As we continue this education into other Holidays we’ll be looking at Kwanzaa. This Holiday is celebrated from December 26th to January 1st. Kwanzaa got its name from the phrase “matunda ya kwanza” which translates to “first fruits” in Swahili. Each family has their own traditions for the holiday but they all generally include; songs and dances, African drums, storytelling, poetry reading, and a large traditional meal.


During the celebration, each of the seven nights a child lights one of the candles of the Kinara, their candle holder, which is then followed by one of the seven principles being discussed.


Nguzo Saba (seven principles in Swahili) are values of African culture which contribute to building and reinforcing community among Africans. Kwanzaa also has seven basic symbols which represent values and concepts reflective of African culture. An African feast, called a Karamu, is held on December 31. The seven principles are; Unity, Self-determination, Collective work and Responsibility, Cooperative Economics, Purpose, Creativity, and last but not least, Faith.
As we’ve gone through the various Holidays, though I know there are plenty more than I’ve covered here, I’ve left Christmas for last. I did this because it seems to this reporter than Christmas is generally known more about and I wanted to showcase the other holidays more.

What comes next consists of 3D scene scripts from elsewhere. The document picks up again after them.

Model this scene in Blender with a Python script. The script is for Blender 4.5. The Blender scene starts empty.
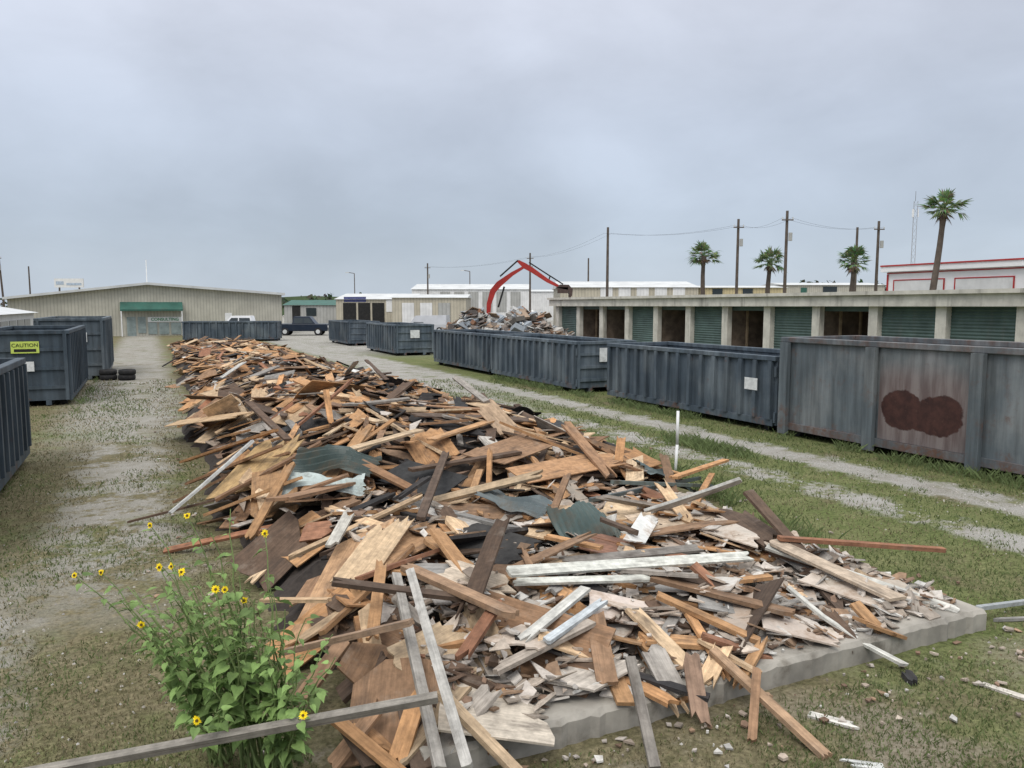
import bpy, math, random
import numpy as np
from mathutils import Vector, Matrix, noise
R=math.radians; PI=math.pi
rnd=random.Random(31)
C=bpy.context.scene.collection
A=R(25.3); CA,SA=math.cos(A),math.sin(A)
H=3.1; F=769.0; TH=R(5.8)
RZ=Matrix.Rotation(A,4,'Z')
def L(w,s,z=0): return Vector((w*CA-s*SA, w*SA+s*CA, z))
def ws(x,y): return (x*CA+y*SA, -x*SA+y*CA)
def ray(px,py):
    u=(px-512)/F; v=(384-py)/F
    return Vector((u, math.cos(TH)+v*math.sin(TH), v*math.cos(TH)-math.sin(TH)))
def G(px,py,z=0):
    d=ray(px,py); t=(z-H)/d.z
    return Vector((0,0,H))+d*t
def atY(px,py,Y):
    d=ray(px,py); return Vector((0,0,H))+d*(Y/d.y)
def interp(x,xs,ys): return float(np.interp(x,xs,ys))
# ---------------------------------------------------------------- scene objects
def tag(o,label=None,cat=None,group=None,kind=None):
    if label: o['label']=label
    if cat: o['category']=cat
    if group: o['group']=group
    if kind: o['kind']=kind
    return o
def thing(name,label,cat,loc=(0,0,0),rotz=0,group=None):
    o=bpy.data.objects.new(name,None); C.objects.link(o); o.empty_display_size=.2
    o.location=loc; o.rotation_euler=(0,0,rotz)
    return tag(o,label,cat,group)
class MB:
    def __init__(s): s.v=[]; s.f=[]; s.c=[]; s.uv=[]
    def add(s,vs,fs,col=(1,1,1),M=None,uv=None):
        b=len(s.v)
        for p in vs:
            p=Vector(p); s.v.append(tuple(M@p) if M is not None else tuple(p))
        u0=rnd.random()*50; v0=rnd.random()*50
        for f in fs:
            s.f.append([b+i for i in f]); s.c.append(col)
            if uv is None: s.uv.append([(vs[i][0]+u0,vs[i][1]+vs[i][2]+v0) for i in f])
            else: s.uv.append([uv[i] for i in f])
        return s
    def box(s,x0,x1,y0,y1,z0,z1,col=(1,1,1),M=None):
        vs=[(x0,y0,z0),(x1,y0,z0),(x1,y1,z0),(x0,y1,z0),(x0,y0,z1),(x1,y0,z1),(x1,y1,z1),(x0,y1,z1)]
        return s.add(vs,[(0,3,2,1),(4,5,6,7),(0,1,5,4),(1,2,6,5),(2,3,7,6),(3,0,4,7)],col,M)
    def tube(s,p0,p1,r0,r1=None,n=8,col=(1,1,1)):
        r1=r0 if r1 is None else r1
        p0=Vector(p0);p1=Vector(p1);d=(p1-p0)
        if d.length<1e-6: return s
        q=d.to_track_quat('Z','Y').to_matrix()
        vs=[]
        for p,r in((p0,r0),(p1,r1)):
            for i in range(n):
                a=2*PI*i/n; vs.append(p+q@Vector((math.cos(a)*r,math.sin(a)*r,0)))
        fs=[(i,(i+1)%n,n+(i+1)%n,n+i) for i in range(n)]+[tuple(range(n-1,-1,-1)),tuple(range(n,2*n))]
        return s.add(vs,fs,col)
    def path(s,pts,r,n=6,col=(1,1,1)):
        for i in range(len(pts)-1):
            ra=r[i] if isinstance(r,list) else r; rb=r[i+1] if isinstance(r,list) else r
            s.tube(pts[i],pts[i+1],ra,rb,n,col)
        return s
    def prism(s,pts,y0,y1,col=(1,1,1),M=None): # pts in xz, extruded along y
        n=len(pts)
        vs=[(x,y0,z) for x,z in pts]+[(x,y1,z) for x,z in pts]
        fs=[tuple(range(n)),tuple(range(2*n-1,n-1,-1))]+[(i,n+i,n+(i+1)%n,(i+1)%n) for i in range(n)]
        return s.add(vs,fs,col,M)
    def build(s,name,mat,parent=None,smooth=False,bevel=0):
        me=bpy.data.meshes.new(name); me.from_pydata(s.v,[],s.f)
        ca=me.color_attributes.new('Col','FLOAT_COLOR','CORNER')
        cc=[];uu=[]
        for f,c,uv in zip(s.f,s.c,s.uv):
            for k in range(len(f)): cc.extend((c[0],c[1],c[2],1)); uu.extend(uv[k])
        ca.data.foreach_set('color',cc)
        ul=me.uv_layers.new(name='UVMap'); ul.data.foreach_set('uv',uu)
        if smooth: me.polygons.foreach_set('use_smooth',[True]*len(me.polygons))
        me.materials.append(mat); me.validate(); me.update()
        o=bpy.data.objects.new(name,me); C.objects.link(o)
        if parent: o.parent=parent
        if bevel:
            b=o.modifiers.new('b','BEVEL'); b.width=bevel; b.segments=2
        return o
# ---------------------------------------------------------------- materials
class NT:
    def __init__(s,name):
        s.m=bpy.data.materials.new(name); s.m.use_nodes=True; s.t=s.m.node_tree; s.n=s.t.nodes; s.l=s.t.links
        s.b=s.n['Principled BSDF']
    def new(s,t,**k):
        n=s.n.new(t)
        for a,b in k.items(): setattr(n,a,b)
        return n
    def set(s,sock,v):
        if isinstance(v,bpy.types.NodeSocket): s.l.new(v,sock)
        else:
            if isinstance(v,(tuple,list)) and len(v)==3 and sock.type=='RGBA': v=(*v,1)
            sock.default_value=v
    def math(s,op,a,b=0,c=None,clamp=False):
        n=s.new('ShaderNodeMath',operation=op,use_clamp=clamp); s.set(n.inputs[0],a); s.set(n.inputs[1],b)
        if c is not None: s.set(n.inputs[2],c)
        return n.outputs[0]
    def mix(s,f,a,b,bt='MIX'):
        n=s.new('ShaderNodeMix',data_type='RGBA',blend_type=bt); s.set(n.inputs[0],f); s.set(n.inputs[6],a); s.set(n.inputs[7],b)
        return n.outputs[2]
    def step(s,v,a,b,lo=0,hi=1):
        n=s.new('ShaderNodeMapRange',interpolation_type='SMOOTHSTEP'); s.set(n.inputs[0],v)
        n.inputs[1].default_value=a;n.inputs[2].default_value=b;n.inputs[3].default_value=lo;n.inputs[4].default_value=hi
        return n.outputs[0]
    def coord(s,k='Object'): 
        return s.new('ShaderNodeTexCoord').outputs[k]
    def map(s,v,scale=(1,1,1),loc=(0,0,0)):
        n=s.new('ShaderNodeMapping'); s.set(n.inputs[0],v); n.inputs['Scale'].default_value=scale; n.inputs['Location'].default_value=loc
        return n.outputs[0]
    def noise(s,v,scale,detail=4,rough=.55,dist=0):
        n=s.new('ShaderNodeTexNoise'); s.set(n.inputs['Vector'],v); n.inputs['Scale'].default_value=scale
        n.inputs['Detail'].default_value=detail; n.inputs['Roughness'].default_value=rough; n.inputs['Distortion'].default_value=dist
        return n.outputs[0]
    def bump(s,h,st=.3,d=.02):
        n=s.new('ShaderNodeBump'); n.inputs['Strength'].default_value=st; n.inputs['Distance'].default_value=d; s.set(n.inputs['Height'],h)
        s.l.new(n.outputs[0],s.b.inputs['Normal'])
    def done(s,col,rough=.8,metal=0):
        s.set(s.b.inputs['Base Color'],col); s.set(s.b.inputs['Roughness'],rough); s.set(s.b.inputs['Metallic'],metal)
        s.b.inputs['Specular IOR Level'].default_value=.3
        return s.m
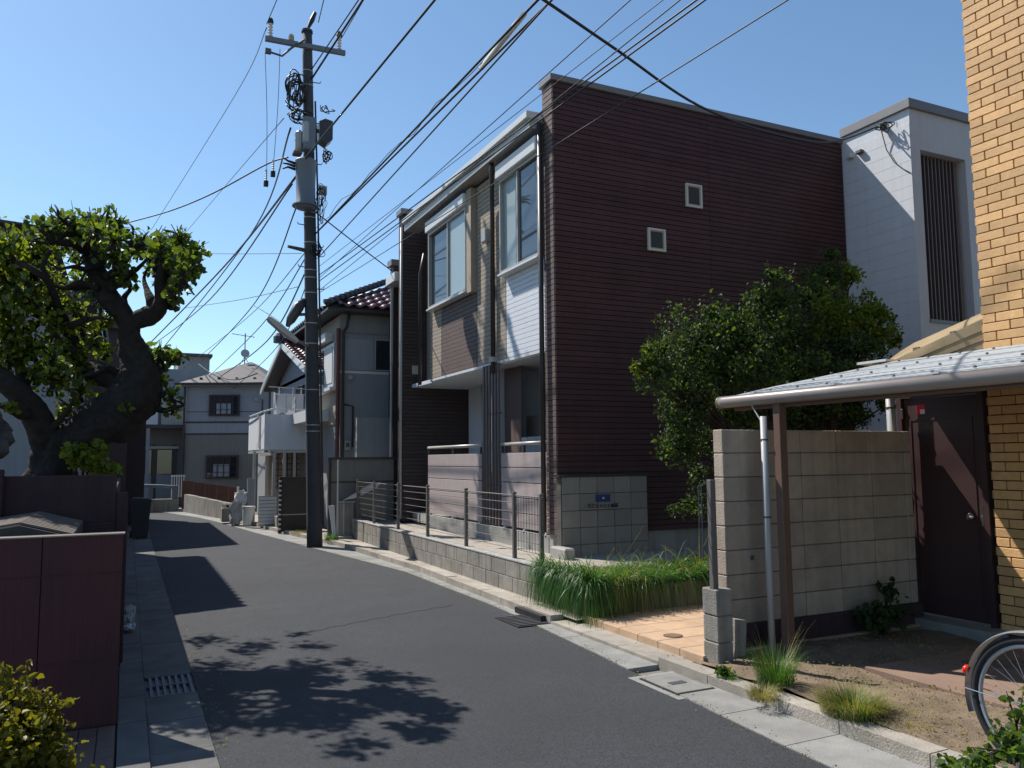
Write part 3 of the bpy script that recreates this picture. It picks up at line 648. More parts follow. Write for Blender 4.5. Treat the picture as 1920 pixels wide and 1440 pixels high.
build('pipe', MB().tube([(6.70, 5.43, 2.50), (6.70, 5.43, .1)], .042, 12), 'pipe_l', dpp, smooth=True)
for zz in (2.1, 1.2, .45): build('collar', MB().lathe((6.70, 5.43, zz), [(.047, 0), (.047, .02)], 12), 'iron', dpp)
# yellowed corrugated lean-to behind
yr = thing('lean_to_roof', (7.3, 5.4, 2.6), 'yellowed corrugated plastic lean-to roof between carport and brick wall', 'roof')
sh = MB(); n1 = 90
for i in range(n1+1):
    t = i/n1; yv = 6.0-1.42*t
    for j in range(6):
        x = 6.95+j*.22; sh.v.append((x, yv, 2.46+.36*t+.105*j-.0+.014*math.sin(j*2.2+0.0)+.012*math.sin(x*2*math.pi/.076)))
for i in range(n1):
    for j in range(5): a = i*6+j; sh.f.append((a, a+6, a+7, a+1))
build('sheet', sh, 'yellow', yr, smooth=False)
for k, (xx, dz) in enumerate(((6.93, -.10), (7.35, .12), (7.8, .33))): build('purlin', MB().prism([(xx, 6.0, 2.47+dz), (xx, 4.57, 2.83+dz), (xx, 4.57, 2.89+dz), (xx, 6.0, 2.52+dz)], (.05, 0, 0)), 'yellow', yr)
for k in range(3): build('bracket', bx(6.92, 6.94, 5.65-k*.4, 5.72-k*.4, 2.52+k*.1, 2.60+k*.1), 'wood', yr)
for k in range(3):
    z0 = 2.34+.085*k; build('side_board', MB().prism([(6.90-.012*k, 5.75-.1*k, z0), (6.90-.012*k, 4.57, z0+.10+.15), (6.90-.012*k, 4.57, z0+.20+.15), (6.90-.012*k, 5.75-.1*k, z0+.075)], (.012, 0, 0)), 'yellow' if k != 1 else 'wood_t', yr)
build('flashing', bx(6.9, 7.3, 5.62, 5.98, 2.60, 2.625), 'alu_w', yr)

# ---------------------------------------------------------------- roof helper: tiles laid one by one over a slope
def tile_mesh(nm, wd, ln, m):
    mb = MB(); n = 6
    for j in (0, 1):
        for i in range(n+1):
            t = i/n; mb.v.append((wd*(t-.5), ln*(j-.5), .035*math.sin(t*2*math.pi)+(.03 if j == 0 else 0)))
    for i in range(n): mb.f.append((i, i+1, n+2+i, n+1+i))
    k = len(mb.v)
    for i in range(n+1): t = i/n; mb.v.append((wd*(t-.5), -ln*.5, .035*math.sin(t*2*math.pi)))
    for i in range(n): mb.f.append((k+i, k+i+1, i+1, i))
    return mesh_of(nm, mb, m, True)
def tiled_slope(parent, o, ax, ay, nu, nv, me, wd, ln, trim=None):
    # o: lower left corner; ax: unit along eave; ay: unit up the slope
    ax, ay = Vector(ax).normalized(), Vector(ay).normalized(); az = ax.cross(ay)
    R = Matrix((ax, ay, az)).transposed().to_euler()
    for j in range(nv):
        for i in range(nu):
            u_, v_ = (i+.5)*wd, (j+.5)*ln
            if trim and not trim(u_, v_): continue
            inst('roof_tile', me, parent, Vector(o)+ax*u_+ay*v_, rot=R)

# ---------------------------------------------------------------- grey house with tiled hip roof (behind the pole)
hm = thing('grey_house', (6.5, 20.5, 0), 'grey two storey house with glazed hip roof tiles right of the utility pole', 'house')
build('wall', bx(4.43, 10, 18.5, 24, 0, 5.1), 'grey_wall2', hm)
build('lower_band', bx(4.425, 7.5, 18.492, 18.5, 3.68, 3.74), 'alu_w', hm)
build('upper_band', bx(4.425, 7.5, 18.488, 18.5, 4.62, 4.66), 'capm', hm)
build('panel', bx(4.45, 5.21, 18.48, 18.5, 3.76, 4.5), 'grey_wall', hm)
wn_ = build('window', bx(5.24, 6.4, 18.47, 18.5, 3.76, 4.52), 'frame_l', hm); build('pane', bx(5.27, 6.37, 18.462, 18.47, 3.79, 4.49), 'glass_d', wn_)
build('front_facade', bx(4.40, 4.43, 18.5, 24, 2.5, 5.05), 'beige', hm)
fw = build('window', bx(4.36, 4.40, 18.9, 20.9, 3.4, 4.45), 'alu_w', hm); build('pane', bx(4.345, 4.36, 19.0, 19.85, 3.5, 4.38), 'curtain', fw); build('pane', bx(4.345, 4.36, 19.9, 20.8, 3.5, 4.38), 'glass', fw)
build('shutter_box', bx(4.22, 4.40, 19.2, 21.0, 4.52, 4.72), 'alu_w', hm); build('sill_box', bx(4.25, 4.40, 18.8, 21.0, 3.3, 3.38), 'alu_w', hm)
build('downpipe', MB().tube([(4.36, 18.44, 4.72), (4.36, 18.44, .1)], .05, 8), 'brownpipe', hm); build('downpipe', MB().tube([(4.62, 18.42, 5.1), (4.55, 18.42, 4.75), (4.48, 18.42, 4.65), (4.48, 18.42, 1.7)], .03, 8), 'pipe_d', hm)
build('light', bx(4.60, 4.70, 18.40, 18.5, 3.52, 3.62, c=.01), 'pipe_l', hm)
build('meter_box', bx(4.53, 4.67, 18.42, 18.5, 1.88, 2.1, c=.005), 'frame_l', hm); build('meter_face', bx(4.56, 4.64, 18.41, 18.42, 1.95, 2.05), 'iron', hm)
for x0 in (4.77, 5.23):
    f = MB().box(x0, x0+.025, 18.47, 18.5, 1.7, 2.15).box(x0+.19, x0+.215, 18.47, 18.5, 1.7, 2.15).box(x0+.025, x0+.19, 18.47, 18.5, 2.125, 2.15)
    build('vent_frame', f, 'alu_w', hm)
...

I also wanted to show that a lot of traditions we have for Christmas are found in other holidays as well. Though I’m not going to go without mentioning one thing about the Christmas Holiday. December 25th is the day set aside, not for presents or Santa Claus, though they are nice, it is the day we are celebrating the birth of Jesus Christ. So when you see others who might look different or celebrate different holidays than you, don’t shame them for that, celebrate it. Because that is what Christ would do and that is what the day is all about, after all.